Exercise description → Copy out each line that mentions the word "this".

Dataset extract →
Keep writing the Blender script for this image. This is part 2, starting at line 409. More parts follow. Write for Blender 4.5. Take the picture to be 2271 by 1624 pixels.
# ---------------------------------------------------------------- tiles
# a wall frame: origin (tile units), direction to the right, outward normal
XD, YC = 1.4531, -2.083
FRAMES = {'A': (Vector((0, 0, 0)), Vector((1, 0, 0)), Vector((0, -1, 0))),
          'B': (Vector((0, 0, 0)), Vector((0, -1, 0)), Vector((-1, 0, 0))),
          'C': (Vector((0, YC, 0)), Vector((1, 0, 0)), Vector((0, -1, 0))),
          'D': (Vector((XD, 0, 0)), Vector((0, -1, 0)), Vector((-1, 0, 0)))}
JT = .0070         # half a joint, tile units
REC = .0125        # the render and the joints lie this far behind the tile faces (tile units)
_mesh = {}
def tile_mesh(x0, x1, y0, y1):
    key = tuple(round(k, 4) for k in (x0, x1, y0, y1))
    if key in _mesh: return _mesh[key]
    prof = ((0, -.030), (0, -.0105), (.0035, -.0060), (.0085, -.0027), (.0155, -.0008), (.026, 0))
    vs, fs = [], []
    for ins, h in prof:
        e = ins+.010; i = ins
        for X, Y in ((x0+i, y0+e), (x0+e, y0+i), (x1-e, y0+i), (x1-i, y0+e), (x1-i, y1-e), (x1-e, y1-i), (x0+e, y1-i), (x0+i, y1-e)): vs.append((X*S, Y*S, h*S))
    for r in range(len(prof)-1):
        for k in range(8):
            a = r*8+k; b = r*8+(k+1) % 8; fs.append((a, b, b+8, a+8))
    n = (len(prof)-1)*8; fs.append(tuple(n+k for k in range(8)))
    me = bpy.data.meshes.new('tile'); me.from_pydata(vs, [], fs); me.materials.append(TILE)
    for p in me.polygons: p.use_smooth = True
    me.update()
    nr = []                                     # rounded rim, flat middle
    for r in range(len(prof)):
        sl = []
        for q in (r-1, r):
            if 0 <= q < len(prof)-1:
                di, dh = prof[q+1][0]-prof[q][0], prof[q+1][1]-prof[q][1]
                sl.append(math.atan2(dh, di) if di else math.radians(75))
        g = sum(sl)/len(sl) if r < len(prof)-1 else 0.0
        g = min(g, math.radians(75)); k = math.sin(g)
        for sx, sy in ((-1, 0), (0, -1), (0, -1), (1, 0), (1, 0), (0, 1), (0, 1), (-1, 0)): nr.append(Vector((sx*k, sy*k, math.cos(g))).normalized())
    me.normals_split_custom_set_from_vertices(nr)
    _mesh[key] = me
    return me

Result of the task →
Keep writing the Blender script for this image. This is part 2, starting at line 409. More parts follow. Write for Blender 4.5. Take the picture to be 2271 by 1624 pixels.
REC = .0125        # the render and the joints lie this far behind the tile faces (tile units)